Появление протестантской метафорики в «Петербурге» имеет помимо контекстуальной (ОВР, «Бах») и подтекстуальную мотивировку — на уровне семантического ореола метра. Четырехстопный хорей Бартеля восходит к «Жалобе» Шиллера и другим четырехстопным хореям штюрмеров. А у самих поэтов «Штурм унд Дранга» 4-стопный хорей «стал ходовым размером», который перешел из «протестантских духовных песен и в этом жанре привык к высоким темам» (Гаспаров 2000b: 204). Семантику 4-стопного хорея развивал В. Жуковский, в частности, переводами шиллеровской «Жалобы», которую Мандельштам мог перенять в процессе работы над переводом стихотворения Бартеля «Жалоба девушки» (II, 201), также написанного 4-стопным хореем.

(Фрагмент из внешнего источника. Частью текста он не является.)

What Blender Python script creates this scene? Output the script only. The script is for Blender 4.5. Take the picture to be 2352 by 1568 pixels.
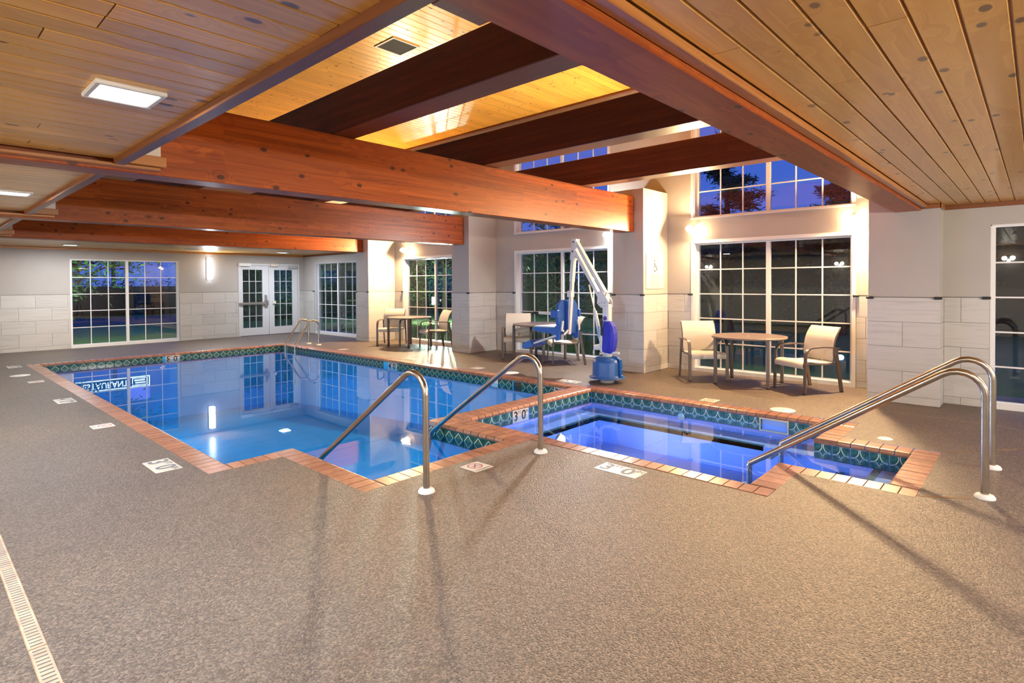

Мандельштам компенсирует отход от дословности историко-литературной точностью, следуя логике семантического ореола «русско-немецкого» романтического размера. При этом перевод не только остается верен оригиналу, но актуализирует стершуюся связь между тематическими константами русских и немецких метров. Своими переводами Мандельштам реконструирует, оживляет забытые или стершиеся семантические ореолы метров романтической поэзии. Это, в свою очередь, говорит о глубоком проникновении в сознание Мандельштама метрически-семантических корреляций немецкого и русского стиха.
Другой важной проблемой мотивации метафорических смешений в мандельштамовских переводах является вопрос о том, что мы в рабочем порядке назовем интерлингвистической мотивировкой метафорики. Так, в стихотворении «Кто я? Вольный бродяга я…» (II, 165–166) переход к «хлебной» образности произошел не только на идейно-образном и лексическом уровне благодаря связи с ОВР и «Пшеницей человечества», но и фонически, через интерлингвистическую паронимию: фоника слова беременна корреспондирует с немецким erbarmen, подхваченным у Бартеля в аллитерационном потоке bringe-Brot-Armen (Barthel 1920а: 25).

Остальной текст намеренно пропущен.